Quello del credito digitale è, con tutta evidenza, un fenomeno multiforme ove plurimi sono gli strumenti da esaminare, i soggetti da tenere in considerazione e le implicazioni che discendono dall’interazione degli uni con gli altri. Come si è visto, tale caratteristica del fenomeno si è tradotta in una difficoltà anche sul piano normativo, ove l’auspicio è quello di assistere, in tempi brevi, alla dotazione di una regolamentazione aperta e flessibile, capace di adattarsi in un approccio funzionale ad una materia che è in continuo divenire. D’altra parte, il dibattito attuale europeo è volto a comprendere verso quale paradigma regolatorio stiamo andando.

Sarebbe auspicabile, dunque, tenuto ben conto di quanto precede, individuare una interpretazione della normativa nei suoi vari spazi applicativi che contemperi adeguatamente gli interessi in gioco, con uno sguardo che per quanto mosso dal fine primario di tutelare gli utenti, consideri correttamente che l’innovazione tecnologica, oltre ad essere un processo oramai irreversibile, deve essere intesa quale occasione per ampliare il benessere delle persone, e dunque il più possibile accolta e favorita.

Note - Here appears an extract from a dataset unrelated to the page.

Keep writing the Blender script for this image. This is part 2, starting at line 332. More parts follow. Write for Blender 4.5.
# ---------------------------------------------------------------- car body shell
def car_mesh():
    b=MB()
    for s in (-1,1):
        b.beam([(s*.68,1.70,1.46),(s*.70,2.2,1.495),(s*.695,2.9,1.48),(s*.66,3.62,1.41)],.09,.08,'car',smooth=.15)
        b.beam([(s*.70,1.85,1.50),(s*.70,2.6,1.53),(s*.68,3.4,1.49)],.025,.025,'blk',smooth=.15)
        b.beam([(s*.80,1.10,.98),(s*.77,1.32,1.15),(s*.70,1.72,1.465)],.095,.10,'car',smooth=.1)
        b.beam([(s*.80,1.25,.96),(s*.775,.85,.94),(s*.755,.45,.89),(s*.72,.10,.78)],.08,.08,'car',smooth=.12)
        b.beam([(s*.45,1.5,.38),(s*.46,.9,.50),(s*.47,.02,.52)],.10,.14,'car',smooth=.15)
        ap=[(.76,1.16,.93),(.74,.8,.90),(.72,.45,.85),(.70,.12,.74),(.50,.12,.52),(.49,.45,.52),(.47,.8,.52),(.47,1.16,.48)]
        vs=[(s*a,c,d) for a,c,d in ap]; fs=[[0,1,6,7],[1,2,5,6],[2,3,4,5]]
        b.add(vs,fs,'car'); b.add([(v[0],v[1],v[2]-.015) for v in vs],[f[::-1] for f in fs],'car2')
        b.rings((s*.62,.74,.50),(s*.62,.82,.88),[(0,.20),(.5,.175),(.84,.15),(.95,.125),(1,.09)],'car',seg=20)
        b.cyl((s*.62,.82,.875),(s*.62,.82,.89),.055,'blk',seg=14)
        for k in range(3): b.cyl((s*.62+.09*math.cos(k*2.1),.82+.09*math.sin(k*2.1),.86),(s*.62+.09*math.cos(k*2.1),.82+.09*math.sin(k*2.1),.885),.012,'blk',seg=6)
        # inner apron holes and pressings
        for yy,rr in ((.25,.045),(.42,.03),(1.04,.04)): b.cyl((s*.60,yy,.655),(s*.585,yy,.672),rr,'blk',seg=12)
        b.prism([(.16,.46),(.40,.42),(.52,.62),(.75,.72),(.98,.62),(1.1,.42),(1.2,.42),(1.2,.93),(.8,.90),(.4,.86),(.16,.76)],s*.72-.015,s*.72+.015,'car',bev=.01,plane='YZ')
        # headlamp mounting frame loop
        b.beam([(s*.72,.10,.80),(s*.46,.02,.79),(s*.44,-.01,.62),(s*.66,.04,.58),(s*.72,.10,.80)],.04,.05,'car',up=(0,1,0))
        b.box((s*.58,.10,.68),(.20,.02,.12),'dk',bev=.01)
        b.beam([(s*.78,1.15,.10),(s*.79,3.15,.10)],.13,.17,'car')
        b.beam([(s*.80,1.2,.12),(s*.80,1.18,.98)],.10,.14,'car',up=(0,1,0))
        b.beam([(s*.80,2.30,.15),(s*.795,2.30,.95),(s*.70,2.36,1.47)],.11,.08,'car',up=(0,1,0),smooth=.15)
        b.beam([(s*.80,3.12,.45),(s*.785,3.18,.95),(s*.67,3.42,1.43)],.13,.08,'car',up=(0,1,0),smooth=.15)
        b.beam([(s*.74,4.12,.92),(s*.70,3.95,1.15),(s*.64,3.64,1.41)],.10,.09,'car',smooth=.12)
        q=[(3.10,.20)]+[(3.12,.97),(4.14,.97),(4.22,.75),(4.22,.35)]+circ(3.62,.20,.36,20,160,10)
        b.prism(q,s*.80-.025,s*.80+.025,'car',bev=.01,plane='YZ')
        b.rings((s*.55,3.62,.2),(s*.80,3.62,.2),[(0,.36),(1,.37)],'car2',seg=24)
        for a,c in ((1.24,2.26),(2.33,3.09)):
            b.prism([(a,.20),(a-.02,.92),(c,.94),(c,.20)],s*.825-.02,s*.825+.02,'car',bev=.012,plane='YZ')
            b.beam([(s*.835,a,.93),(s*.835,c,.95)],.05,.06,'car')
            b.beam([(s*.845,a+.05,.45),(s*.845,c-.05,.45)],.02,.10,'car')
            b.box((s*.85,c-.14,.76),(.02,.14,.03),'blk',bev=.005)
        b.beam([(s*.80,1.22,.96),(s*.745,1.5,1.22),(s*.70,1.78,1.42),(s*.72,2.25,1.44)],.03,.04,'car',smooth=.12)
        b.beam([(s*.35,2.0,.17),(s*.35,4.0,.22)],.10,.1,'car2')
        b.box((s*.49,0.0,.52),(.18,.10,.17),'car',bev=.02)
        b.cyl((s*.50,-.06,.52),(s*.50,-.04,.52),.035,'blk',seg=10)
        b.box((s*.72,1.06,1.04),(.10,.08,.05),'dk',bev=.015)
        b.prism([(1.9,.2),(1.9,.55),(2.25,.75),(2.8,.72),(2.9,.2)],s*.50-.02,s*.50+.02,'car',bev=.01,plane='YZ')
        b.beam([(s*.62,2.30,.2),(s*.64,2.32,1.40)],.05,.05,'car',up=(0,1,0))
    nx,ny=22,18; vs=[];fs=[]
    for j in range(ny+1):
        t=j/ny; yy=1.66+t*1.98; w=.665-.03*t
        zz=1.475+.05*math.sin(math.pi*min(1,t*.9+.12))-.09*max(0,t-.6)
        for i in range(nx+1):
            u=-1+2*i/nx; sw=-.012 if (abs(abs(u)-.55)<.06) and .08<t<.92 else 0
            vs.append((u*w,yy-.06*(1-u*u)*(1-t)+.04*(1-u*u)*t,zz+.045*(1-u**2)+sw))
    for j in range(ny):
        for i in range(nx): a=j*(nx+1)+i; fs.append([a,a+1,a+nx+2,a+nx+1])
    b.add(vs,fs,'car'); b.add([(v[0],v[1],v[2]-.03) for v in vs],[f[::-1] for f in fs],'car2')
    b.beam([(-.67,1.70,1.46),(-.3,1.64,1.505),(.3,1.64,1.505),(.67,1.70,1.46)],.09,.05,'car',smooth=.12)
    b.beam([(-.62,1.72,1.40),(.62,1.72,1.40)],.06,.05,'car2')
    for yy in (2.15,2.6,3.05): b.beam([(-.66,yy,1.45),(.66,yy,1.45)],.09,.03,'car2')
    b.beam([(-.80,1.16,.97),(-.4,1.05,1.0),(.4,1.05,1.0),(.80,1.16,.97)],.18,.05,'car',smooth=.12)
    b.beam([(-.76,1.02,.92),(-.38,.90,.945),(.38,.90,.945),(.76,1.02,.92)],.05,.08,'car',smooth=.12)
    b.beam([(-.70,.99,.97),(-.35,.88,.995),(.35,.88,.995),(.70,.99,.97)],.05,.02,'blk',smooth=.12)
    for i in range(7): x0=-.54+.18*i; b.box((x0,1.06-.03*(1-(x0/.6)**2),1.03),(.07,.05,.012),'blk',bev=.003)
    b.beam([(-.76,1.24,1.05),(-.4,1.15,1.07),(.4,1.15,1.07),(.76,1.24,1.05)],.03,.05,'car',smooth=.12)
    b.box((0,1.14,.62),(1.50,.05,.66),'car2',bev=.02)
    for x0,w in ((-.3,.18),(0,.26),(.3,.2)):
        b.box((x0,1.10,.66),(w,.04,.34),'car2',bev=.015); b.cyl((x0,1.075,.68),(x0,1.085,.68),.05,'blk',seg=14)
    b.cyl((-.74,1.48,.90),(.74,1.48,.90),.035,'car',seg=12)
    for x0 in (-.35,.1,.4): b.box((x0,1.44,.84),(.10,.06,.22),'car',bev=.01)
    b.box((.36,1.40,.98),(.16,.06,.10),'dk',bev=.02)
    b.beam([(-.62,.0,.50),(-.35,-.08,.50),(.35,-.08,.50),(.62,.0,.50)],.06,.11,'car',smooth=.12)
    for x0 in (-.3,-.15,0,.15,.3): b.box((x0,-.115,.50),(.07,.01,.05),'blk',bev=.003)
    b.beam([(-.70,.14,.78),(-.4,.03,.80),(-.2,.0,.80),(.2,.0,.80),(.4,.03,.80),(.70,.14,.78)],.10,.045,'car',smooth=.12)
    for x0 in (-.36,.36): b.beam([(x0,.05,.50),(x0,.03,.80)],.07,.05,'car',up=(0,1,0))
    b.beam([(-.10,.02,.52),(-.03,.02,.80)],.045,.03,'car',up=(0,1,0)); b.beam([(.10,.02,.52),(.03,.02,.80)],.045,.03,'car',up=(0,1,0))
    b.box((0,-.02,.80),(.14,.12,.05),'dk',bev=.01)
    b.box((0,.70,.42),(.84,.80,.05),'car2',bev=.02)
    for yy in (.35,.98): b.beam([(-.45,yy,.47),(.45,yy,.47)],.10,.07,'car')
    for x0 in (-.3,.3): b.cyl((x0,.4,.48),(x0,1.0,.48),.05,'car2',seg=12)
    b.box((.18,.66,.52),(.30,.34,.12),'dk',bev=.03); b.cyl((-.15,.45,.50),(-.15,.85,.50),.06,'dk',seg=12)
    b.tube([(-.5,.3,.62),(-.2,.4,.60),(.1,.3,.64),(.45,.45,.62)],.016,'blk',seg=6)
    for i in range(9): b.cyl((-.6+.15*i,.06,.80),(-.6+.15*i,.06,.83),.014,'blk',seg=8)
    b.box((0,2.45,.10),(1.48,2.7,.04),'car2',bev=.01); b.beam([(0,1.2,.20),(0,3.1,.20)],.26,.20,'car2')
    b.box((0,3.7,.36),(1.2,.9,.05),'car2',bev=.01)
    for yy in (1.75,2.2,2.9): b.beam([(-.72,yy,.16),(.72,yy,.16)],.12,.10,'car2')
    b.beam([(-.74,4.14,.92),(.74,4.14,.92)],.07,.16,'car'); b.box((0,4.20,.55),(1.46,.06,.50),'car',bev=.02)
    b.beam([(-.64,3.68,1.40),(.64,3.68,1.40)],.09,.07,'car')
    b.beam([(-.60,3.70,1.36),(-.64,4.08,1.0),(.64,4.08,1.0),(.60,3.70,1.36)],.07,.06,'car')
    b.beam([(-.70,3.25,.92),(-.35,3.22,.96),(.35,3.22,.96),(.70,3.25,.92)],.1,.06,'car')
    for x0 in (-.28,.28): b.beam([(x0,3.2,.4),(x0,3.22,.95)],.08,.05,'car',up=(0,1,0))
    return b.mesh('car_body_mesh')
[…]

Impedire l’evoluzione in esame andrebbe a pregiudicare lo stesso interesse degli intermediari tradizionali, che si troverebbero nell’arco di poco tempo al di fuori delle richieste del mercato, in un sistema che con tutta evidenza non si presenta più come bancocentrico. Ma ancor più, ed in generale, non risulterebbe funzionale a favorire la libera concorrenza del settore, finalizzata alla massimizzazione dei servizi e la conseguente evoluzione degli strumenti adoperati.

Sembrerebbe, dunque, opportuno promuovere l’elaborazione di un linguaggio intersettoriale realmente unitario e condiviso, volto a garantire l’uniforme e coerente interpretazione ed applicazione dei testi normativi, a definire con maggiore precisione gli ambiti di applicazione delle disposizioni rilevanti, a coordinare e rendere più efficienti i controlli e a razionalizzare gli adempimenti a carico degli operatori.